A novel CODAS approach based on Heronian Minkowski distance operator for T-spherical fuzzy multiple attribute group decision-making

Abstract

T-spherical fuzzy sets (TSFSs) are more flexible and efficient tools to deal with ambiguous, uncertain and vague information in complex real-world decision-making problems than various extended intuitionistic fuzzy sets. This paper aims to develop a novel T-spherical fuzzy (TSF) Combinative Distance-Based ASsessment (CODAS) based on the Heronian Minkowski distance aggregation operator, this new method can capture interrelationship between input arguments. Some TSF weighted Heronian Minkowski distance (TSFWHMD) aggregation operators with generalization are developed based on Heronian mean and Minkowski-type distance, their properties are discussed as well as their families are analyzed.
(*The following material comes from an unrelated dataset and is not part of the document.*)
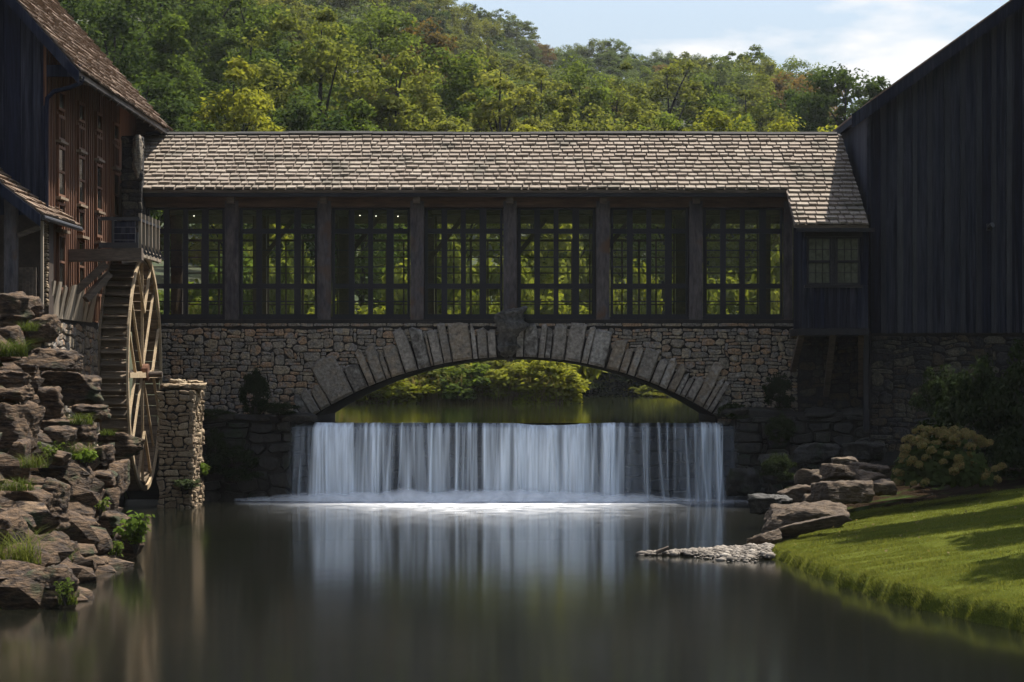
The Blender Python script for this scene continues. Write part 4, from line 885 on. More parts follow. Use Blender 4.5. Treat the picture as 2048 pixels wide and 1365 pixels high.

Furthermore, the TSF MAGDM methodology based on the improved CODAS is designed, where the Minkowski-type distance is used to define the TSF similarity for computing the expert weights and to construct the maximizing deviation method (MDM) for determining the attribute weights, respectively. The TSF ordered weighted Heronian Hamming distance (TSFOWHHD) and TSF ordered weighted Heronian Euclidean distance (TSFOWHED) operators derived from the TSFOWHMD operator are integrated into the CODAS method, which is an improved method for both measuring the deviation of the negative ideal solution from each alternative and capturing the correlation between attributes. Finally, the feasibility and practicality of developed methodology are illustrated with an example of CAE (Computer Aided Engineering) software selection for lithium-ion power battery (LiPB) design, sensitivity analysis and method comparisons are performed to elucidate the reliability and validity of the developed methodology.